Quando il Governo Gentiloni nel 2018 rinnovò il Contratto scuola dopo un blocco quasi decennale, con una somma superiore agli 85 euro lordi e mensili, l’On. Di Maio fu molto chiaro ed esplicito nelle sue dichiarazioni: ”Dobbiamo prima di tutto adeguare gli stipendi dei docenti italiani alla media europea e garantire la valorizzazione della loro professionalità, anche con il rinnovo contrattuale e la retribuzione delle ore di formazione e aggiornamento. La professione docente deve tornare ad avere il prestigio che gli è stato sottratto, anche attraverso una stabilizzazione dei precari storici”.
Sulla riforma della Buona Scuola l’ex leader del M5S così si era espresso: ”La riforma Renzi non ha nulla di buono. La smantelleremo partendo proprio da quelle misure che hanno trasformato la scuola in un’azienda: i super-poteri ai presidi, la chiamata diretta dei docenti, il bonus premiale e la card formazione per i docenti che è più una mancetta elettorale”.
Appare evidente a tutti dopo oltre due anni di Governi a maggioranza M5S, guidati sempre dal Premier Giuseppe Conte, come sulla abrogazione della legge 107/015 e sull’aumento degli stipendi dei docenti, ci sia stato un netto e indiscutibile tradimento delle promesse elettorali fatte nel 2018.
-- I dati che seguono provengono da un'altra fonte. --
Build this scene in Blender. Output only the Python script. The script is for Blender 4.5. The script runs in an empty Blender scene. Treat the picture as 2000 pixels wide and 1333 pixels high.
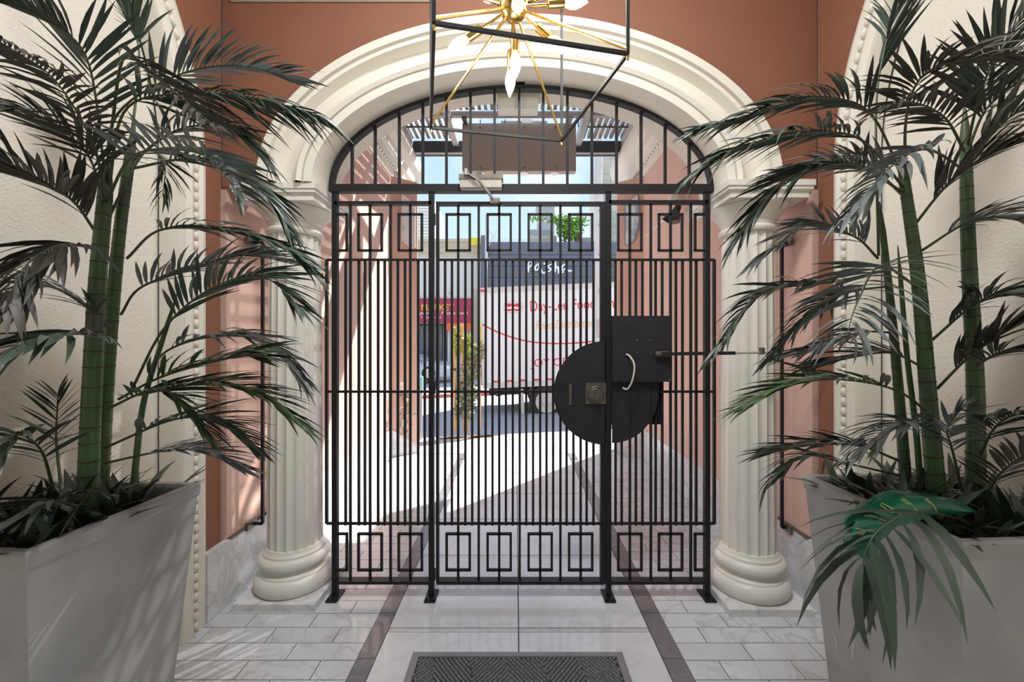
import bpy, math, random
from mathutils import Vector, Matrix
random.seed(7)
SC = bpy.context.scene
COL = SC.collection
PI = math.pi
# ---------------------------------------------------------------- camera
CX, CZ, FPX, VPX, VPY = -0.02, 1.37, 800.0, 1007.0, 668.0
cam = bpy.data.cameras.new('camera'); camo = bpy.data.objects.new('camera', cam); COL.objects.link(camo)
cam.sensor_width = 36.0; cam.lens = 36.0 * FPX / 2000.0
cam.shift_x = -(VPX - 1000.0) / 2000.0; cam.shift_y = (VPY - 666.5) / 2000.0
cam.clip_start = 0.02; cam.clip_end = 500
camo.location = (CX, 0, CZ); camo.rotation_euler = (PI / 2, 0, 0)
SC.camera = camo
# ---------------------------------------------------------------- sky, sun, exposure
SKY_STRENGTH = 0.84; SUN_STRENGTH = 8.0; BULB_W = 1.5; FILL_W = 42.0
world = bpy.data.worlds.new('sky'); SC.world = world; world.use_nodes = True
wn, wl = world.node_tree.nodes, world.node_tree.links
wn.clear()
wo = wn.new('ShaderNodeOutputWorld'); bg = wn.new('ShaderNodeBackground'); wl.new(bg.outputs[0], wo.inputs[0])
tc = wn.new('ShaderNodeTexCoord'); sp = wn.new('ShaderNodeSeparateXYZ'); wl.new(tc.outputs['Generated'], sp.inputs[0])
rp = wn.new('ShaderNodeValToRGB'); wl.new(sp.outputs[2], rp.inputs[0])
e = rp.color_ramp.elements
e[0].position = 0.0; e[0].color = (0.72, 0.80, 0.90, 1)
e[1].position = 0.75; e[1].color = (0.30, 0.50, 0.88, 1)
m1 = e.new(0.25); m1.color = (0.55, 0.73, 0.94, 1)
ns = wn.new('ShaderNodeTexNoise'); ns.inputs['Scale'].default_value = 3.2; ns.inputs['Detail'].default_value = 7
wl.new(tc.outputs['Generated'], ns.inputs['Vector'])
cr = wn.new('ShaderNodeValToRGB'); cr.color_ramp.elements[0].position = 0.50; cr.color_ramp.elements[1].position = 0.68
wl.new(ns.outputs['Fac'], cr.inputs[0])
mx = wn.new('ShaderNodeMixRGB'); mx.inputs[2].default_value = (0.92, 0.94, 0.97, 1)
wl.new(cr.outputs[0], mx.inputs[0]); wl.new(rp.outputs[0], mx.inputs[1]); wl.new(mx.outputs[0], bg.inputs[0])
bg.inputs[1].default_value = SKY_STRENGTH
sun = bpy.data.lights.new('sun', 'SUN'); suno = bpy.data.objects.new('sun', sun); COL.objects.link(suno)
sun.energy = SUN_STRENGTH; sun.angle = math.radians(0.7); sun.color = (1.0, 0.98, 0.94)
SUND = Vector((-0.67, -0.74, -1.07)).normalized()
suno.rotation_euler = SUND.to_track_quat('-Z', 'Y').to_euler(); suno.location = (5, 8, 9)
SC.view_settings.view_transform = 'Standard'; SC.view_settings.look = 'None'
SC.view_settings.gamma = 1.0; SC.view_settings.use_curve_mapping = False
SC.view_settings.exposure = 0.62

def PT(px, py, d):
    """a point of the place from where the photograph shows it and how far away it stands"""
    return Vector((CX + (px - VPX) / FPX * d, d, CZ + (VPY - py) / FPX * d))

# ---------------------------------------------------------------- materials
MATS = {}
def mat(name, col, rough=0.6, metal=0.0, var=0.0, vscale=6.0, bump=0.0, bscale=60.0, rnd=0.0, spec=0.5, col2=None, emis=None, trans=0.0, coat=0.0):
    m = bpy.data.materials.new(name); m.use_nodes = True; MATS[name] = m
    n, l = m.node_tree.nodes, m.node_tree.links
    b = n['Principled BSDF']
    b.inputs['Base Color'].default_value = (*col, 1); b.inputs['Roughness'].default_value = rough
    b.inputs['Metallic'].default_value = metal; b.inputs['Specular IOR Level'].default_value = spec
    b.inputs['Transmission Weight'].default_value = trans; b.inputs['Coat Weight'].default_value = coat
    if emis: b.inputs['Emission Color'].default_value = (*emis[:3], 1); b.inputs['Emission Strength'].default_value = emis[3]
    t = n.new('ShaderNodeTexCoord'); g = n.new('ShaderNodeNewGeometry')
    src = None
    if var or col2:
        nz = n.new('ShaderNodeTexNoise'); nz.inputs['Scale'].default_value = vscale; nz.inputs['Detail'].default_value = 6
        l.new(g.outputs['Position'], nz.inputs['Vector'])
        r = n.new('ShaderNodeValToRGB'); l.new(nz.outputs['Fac'], r.inputs[0])
        r.color_ramp.elements[0].position = 0.3; r.color_ramp.elements[1].position = 0.7
        c2 = col2 or tuple(c * (1 - var) for c in col)
        r.color_ramp.elements[0].color = (*c2, 1); r.color_ramp.elements[1].color = (*col, 1)
        src = r.outputs[0]
    if rnd:
        oi = n.new('ShaderNodeObjectInfo'); hs = n.new('ShaderNodeMapRange')
        hs.inputs['To Min'].default_value = 1 - rnd; hs.inputs['To Max'].default_value = 1 + rnd * 0.6
        l.new(oi.outputs['Random'], hs.inputs['Value'])
        mm = n.new('ShaderNodeMixRGB'); mm.blend_type = 'MULTIPLY'; mm.inputs[0].default_value = 1
        if src: l.new(src, mm.inputs[1])
        else: mm.inputs[1].default_value = (*col, 1)
        l.new(hs.outputs[0], mm.inputs[2]); src = mm.outputs[0]
    if src: l.new(src, b.inputs['Base Color'])
    if bump:
        nb = n.new('ShaderNodeTexNoise'); nb.inputs['Scale'].default_value = bscale; nb.inputs['Detail'].default_value = 4
        l.new(g.outputs['Position'], nb.inputs['Vector'])
        bp = n.new('ShaderNodeBump'); bp.inputs['Strength'].default_value = bump; bp.inputs['Distance'].default_value = 0.01
        l.new(nb.outputs['Fac'], bp.inputs['Height']); l.new(bp.outputs[0], b.inputs['Normal'])
    return m
def marble(name, col, vein, rough, vscale=2.6, rnd=0.0, amount=0.75, width=0.035):
    m = mat(name, col, rough)
    n, l = m.node_tree.nodes, m.node_tree.links; b = n['Principled BSDF']; g = n.new('ShaderNodeNewGeometry')
    oi = n.new('ShaderNodeObjectInfo')
    ad = n.new('ShaderNodeVectorMath'); ad.operation = 'ADD'
    cmb = n.new('ShaderNodeVectorMath'); cmb.operation = 'SCALE'; cmb.inputs[0].default_value = (9, 5, 7)
    l.new(oi.outputs['Random'], cmb.inputs['Scale']); l.new(g.outputs['Position'], ad.inputs[0]); l.new(cmb.outputs[0], ad.inputs[1])
    nz = n.new('ShaderNodeTexNoise'); nz.inputs['Scale'].default_value = vscale; nz.inputs['Detail'].default_value = 8; nz.inputs['Distortion'].default_value = 1.6
    l.new(ad.outputs[0], nz.inputs['Vector'])
    s1 = n.new('ShaderNodeMath'); s1.operation = 'SUBTRACT'; s1.inputs[1].default_value = 0.5; l.new(nz.outputs['Fac'], s1.inputs[0])
    s2 = n.new('ShaderNodeMath'); s2.operation = 'ABSOLUTE'; l.new(s1.outputs[0], s2.inputs[0])
    mr = n.new('ShaderNodeMapRange'); mr.inputs['From Min'].default_value = 0; mr.inputs['From Max'].default_value = width
    mr.inputs['To Min'].default_value = amount; mr.inputs['To Max'].default_value = 0; l.new(s2.outputs[0], mr.inputs['Value'])
    n2 = n.new('ShaderNodeTexNoise'); n2.inputs['Scale'].default_value = vscale * 1.7; n2.inputs['Detail'].default_value = 5; l.new(ad.outputs[0], n2.inputs['Vector'])
    ml = n.new('ShaderNodeMath'); ml.operation = 'MULTIPLY'; l.new(mr.outputs[0], ml.inputs[0]); l.new(n2.outputs['Fac'], ml.inputs[1])
    r = n.new('ShaderNodeMixRGB'); r.inputs[1].default_value = (*col, 1); r.inputs[2].default_value = (*vein, 1); l.new(ml.outputs[0], r.inputs[0])
    c = n.new('ShaderNodeMixRGB'); c.blend_type = 'MULTIPLY'; c.inputs[0].default_value = 1
    mp = n.new('ShaderNodeMapRange'); mp.inputs['From Min'].default_value = 0.25; mp.inputs['From Max'].default_value = 0.75; mp.inputs['To Min'].default_value = 0.86; mp.inputs['To Max'].default_value = 1.0; l.new(n2.outputs['Fac'], mp.inputs['Value'])
    l.new(r.outputs[0], c.inputs[1]); l.new(mp.outputs[0], c.inputs[2]); last = c.outputs[0]
    if rnd:
        hs = n.new('ShaderNodeMapRange'); hs.inputs['To Min'].default_value = 1 - rnd; hs.inputs['To Max'].default_value = 1.0
        l.new(oi.outputs['Random'], hs.inputs['Value'])
        d = n.new('ShaderNodeMixRGB'); d.blend_type = 'MULTIPLY'; d.inputs[0].default_value = 1
        l.new(last, d.inputs[1]); l.new(hs.outputs[0], d.inputs[2]); last = d.outputs[0]
    l.new(last, b.inputs['Base Color'])
    return m

marble('marble_tile', (0.70, 0.71, 0.73), (0.40, 0.38, 0.38), 0.16, 3.0, 0.12)
marble('marble_slab', (0.73, 0.74, 0.76), (0.52, 0.51, 0.52), 0.12, 2.2, 0.04, 0.5)
marble('marble_wainscot', (0.80, 0.79, 0.78), (0.45, 0.45, 0.48), 0.22, 3.2, 0.03, 0.9, 0.07)
marble('marble_dark', (0.23, 0.215, 0.23), (0.40, 0.37, 0.36), 0.16, 3.0, 0.25, 0.6)
marble('marble_threshold', (0.66, 0.65, 0.66), (0.42, 0.40, 0.42), 0.2, 6.0, 0.1)
mat('grout', (0.12, 0.115, 0.115), 0.8)
mat('salmon', (0.72, 0.475, 0.385), 0.7, var=0.06, vscale=2.5, bump=0.12, bscale=90)
mat('terracotta', (0.27, 0.108, 0.060), 0.7, var=0.08, vscale=2.5, bump=0.15, bscale=90)
mat('cream_plaster', (0.80, 0.74, 0.64), 0.75, var=0.05, vscale=2, bump=0.35, bscale=110)
mat('cream_trim', (0.80, 0.75, 0.65), 0.5, var=0.06, vscale=3)
mat('white_trim', (0.80, 0.78, 0.73), 0.45, var=0.05, vscale=3)
mat('column_paint', (0.78, 0.75, 0.68), 0.4, var=0.05, vscale=4)
mat('lobby_paint', (0.42, 0.43, 0.44), 0.8)
mat('ceiling_white', (0.8, 0.78, 0.74), 0.7)
mat('iron', (0.016, 0.015, 0.015), 0.5, spec=0.3, var=0.2, vscale=20, bump=0.1, bscale=120)
mat('iron_plate', (0.026, 0.024, 0.028), 0.55, spec=0.3, var=0.25, vscale=15, bump=0.1, bscale=90)
mat('worn_steel', (0.20, 0.18, 0.15), 0.45, 0.7, var=0.4, vscale=40)
mat('bright_steel', (0.55, 0.54, 0.52), 0.35, 0.8)
mat('ivory', (0.72, 0.68, 0.55), 0.35)
mat('brass', (0.78, 0.53, 0.17), 0.22, 1.0)
mat('frame_black', (0.02, 0.019, 0.019), 0.6, var=0.3, vscale=60)
mat('bulb_glass', (0.97, 0.95, 0.92), 0.12, trans=0.75, emis=(1.0, 0.90, 0.76, 0.16))
mat('fill_diffuser', (0.9, 0.9, 0.88), 0.4, emis=(1.0, 0.97, 0.93, 2.0))  # glowing cover of the added ceiling fill light
mat('planter', (0.50, 0.505, 0.495), 0.5, col2=(0.32, 0.33, 0.335), vscale=4.5, bump=0.12, bscale=25)
mat('planter_rim', (0.46, 0.45, 0.43), 0.5, col2=(0.34, 0.34, 0.335), vscale=7)
mat('soil', (0.03, 0.025, 0.02), 0.95, bump=0.8, bscale=60)
mat('leaf', (0.075, 0.105, 0.075), 0.36, col2=(0.040, 0.065, 0.046), vscale=9, rnd=0.25)
mat('leaf_bright', (0.09, 0.15, 0.06), 0.4, col2=(0.035, 0.065, 0.03), vscale=9, rnd=0.25)
mat('leaf_brown', (0.085, 0.066, 0.050), 0.5, col2=(0.05, 0.055, 0.04), vscale=9, rnd=0.25)
mat('leaf_grey', (0.24, 0.26, 0.27), 0.35, col2=(0.09, 0.12, 0.10), vscale=10, rnd=0.2)
mat('rachis', (0.07, 0.085, 0.04), 0.5)
mat('trunk', (0.060, 0.15, 0.048), 0.35, col2=(0.075, 0.095, 0.055), vscale=9)
mat('trunk_ring', (0.06, 0.045, 0.03), 0.6)
mat('wrapper', (0.012, 0.20, 0.11), 0.22, col2=(0.01, 0.13, 0.08), vscale=12)
mat('wrapper_print', (0.45, 0.55, 0.20), 0.35)
mat('mat_rubber', (0.26, 0.25, 0.27), 0.6, var=0.15, vscale=12)
mat('mat_pile', (0.34, 0.34, 0.35), 0.95, col2=(0.12, 0.12, 0.13), vscale=120)
mat('mat_base', (0.03, 0.03, 0.035), 0.95)
mat('slat', (0.34, 0.31, 0.28), 0.7, rnd=0.3)
mat('canopy_beam', (0.055, 0.055, 0.06), 0.6)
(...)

Arriva proprio allo scadere del 2020, il giorno di San Silvestro, un comunicato stampa della Flc Cgil sugli stipendi dei prof: “E’ la seconda volta che il Presidente del Consiglio, Giuseppe Conte, si occupa di stipendi dei docenti. La prima volta fu nell’aprile 2019, quando addirittura firmò un Protocollo di Intesa con i sindacati scuola, riconoscendo l’importanza di un adeguamento degli stipendi degli insegnanti alla media dei loro colleghi europei, così come legittimamente chiedevano le Organizzazioni sindacali. Ma poi il suo primo governo cadde.
Ora, sia pur genericamente, il Presidente ritorna sull’argomento in occasione della conferenza stampa di fine anno, per dire che effettivamente occorre fare di più.
Purtroppo il riconoscimento si ferma qui, e se si ferma qui andrà a tenere compagnia alla lunghissima serie di presidenti e di ministri dell’istruzione che ammettono l’anomalia ma poi non fanno nulla per correggerla.
I mali della scuola italiana sono annosi ed endemici: classi pollaio, precariato cronico, tagli epocali al personale, edilizia antiquata, tempo scuola ridotto, scuole sovradimensionate e ingestibili, strutture di supporto amministrativo ridotte al lumicino, autonomia non supportata e via dicendo. Ma di questo panorama desolante fa parte anche la non attrattività della professione docente. Stipendi non adeguati sono una delle cause che portano alle graduatorie vuote, alle classi non coperte, alla caduta verticale della considerazione sociale della professione.
Se si cominciasse a programmare un graduale incremento stipendiale da realizzare anche in più contratti a partire dal prossimo, allora si potrà dire che si incomincia a uscire dalle chiacchiere per fare cose concrete”.